§ Exercise goal
Write out again, unaltered, the lines from the start through the line containing "sc.camera = cam".

§ Data section

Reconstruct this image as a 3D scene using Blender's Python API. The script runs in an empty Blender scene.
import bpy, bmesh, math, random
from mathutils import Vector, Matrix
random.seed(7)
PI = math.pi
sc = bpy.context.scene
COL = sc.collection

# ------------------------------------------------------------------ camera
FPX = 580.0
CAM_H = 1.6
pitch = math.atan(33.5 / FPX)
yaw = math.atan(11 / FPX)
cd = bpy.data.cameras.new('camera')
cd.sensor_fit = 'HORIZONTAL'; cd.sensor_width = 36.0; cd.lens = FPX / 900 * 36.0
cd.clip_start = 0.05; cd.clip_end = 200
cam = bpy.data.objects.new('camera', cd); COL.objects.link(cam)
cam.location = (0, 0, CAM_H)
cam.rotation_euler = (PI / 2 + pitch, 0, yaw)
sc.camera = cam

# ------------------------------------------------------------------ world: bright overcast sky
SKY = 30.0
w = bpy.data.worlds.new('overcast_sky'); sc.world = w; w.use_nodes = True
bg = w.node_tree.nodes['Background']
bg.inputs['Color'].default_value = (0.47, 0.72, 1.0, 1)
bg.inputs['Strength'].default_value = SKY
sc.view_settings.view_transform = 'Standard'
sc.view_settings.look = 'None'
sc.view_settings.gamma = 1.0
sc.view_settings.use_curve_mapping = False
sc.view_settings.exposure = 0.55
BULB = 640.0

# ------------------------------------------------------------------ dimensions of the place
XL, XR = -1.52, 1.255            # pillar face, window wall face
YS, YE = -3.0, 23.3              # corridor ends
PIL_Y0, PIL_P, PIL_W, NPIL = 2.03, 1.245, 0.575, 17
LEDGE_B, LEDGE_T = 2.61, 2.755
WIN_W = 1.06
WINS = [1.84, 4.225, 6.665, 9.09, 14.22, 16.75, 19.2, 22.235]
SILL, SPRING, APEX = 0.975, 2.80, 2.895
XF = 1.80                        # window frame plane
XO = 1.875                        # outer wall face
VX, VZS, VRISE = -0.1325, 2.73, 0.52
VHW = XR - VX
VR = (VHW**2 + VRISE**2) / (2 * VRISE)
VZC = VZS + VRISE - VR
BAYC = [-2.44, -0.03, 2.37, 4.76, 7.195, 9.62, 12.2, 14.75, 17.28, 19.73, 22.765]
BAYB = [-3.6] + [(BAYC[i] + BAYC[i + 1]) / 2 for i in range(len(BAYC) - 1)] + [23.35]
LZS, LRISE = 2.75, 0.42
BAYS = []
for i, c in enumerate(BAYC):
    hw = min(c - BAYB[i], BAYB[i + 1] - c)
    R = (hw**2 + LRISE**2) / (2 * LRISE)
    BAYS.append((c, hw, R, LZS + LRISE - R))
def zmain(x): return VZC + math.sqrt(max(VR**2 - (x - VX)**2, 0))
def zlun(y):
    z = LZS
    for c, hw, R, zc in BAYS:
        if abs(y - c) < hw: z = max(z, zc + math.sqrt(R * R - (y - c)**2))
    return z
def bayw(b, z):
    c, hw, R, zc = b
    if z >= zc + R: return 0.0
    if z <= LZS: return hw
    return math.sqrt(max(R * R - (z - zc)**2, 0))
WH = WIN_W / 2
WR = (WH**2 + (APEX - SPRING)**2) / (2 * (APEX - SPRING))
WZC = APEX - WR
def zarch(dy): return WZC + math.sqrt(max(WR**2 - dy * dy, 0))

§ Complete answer
Reconstruct this image as a 3D scene using Blender's Python API. The script runs in an empty Blender scene.
import bpy, bmesh, math, random
from mathutils import Vector, Matrix
random.seed(7)
PI = math.pi
sc = bpy.context.scene
COL = sc.collection

# ------------------------------------------------------------------ camera
FPX = 580.0
CAM_H = 1.6
pitch = math.atan(33.5 / FPX)
yaw = math.atan(11 / FPX)
cd = bpy.data.cameras.new('camera')
cd.sensor_fit = 'HORIZONTAL'; cd.sensor_width = 36.0; cd.lens = FPX / 900 * 36.0
cd.clip_start = 0.05; cd.clip_end = 200
cam = bpy.data.objects.new('camera', cd); COL.objects.link(cam)
cam.location = (0, 0, CAM_H)
cam.rotation_euler = (PI / 2 + pitch, 0, yaw)
sc.camera = cam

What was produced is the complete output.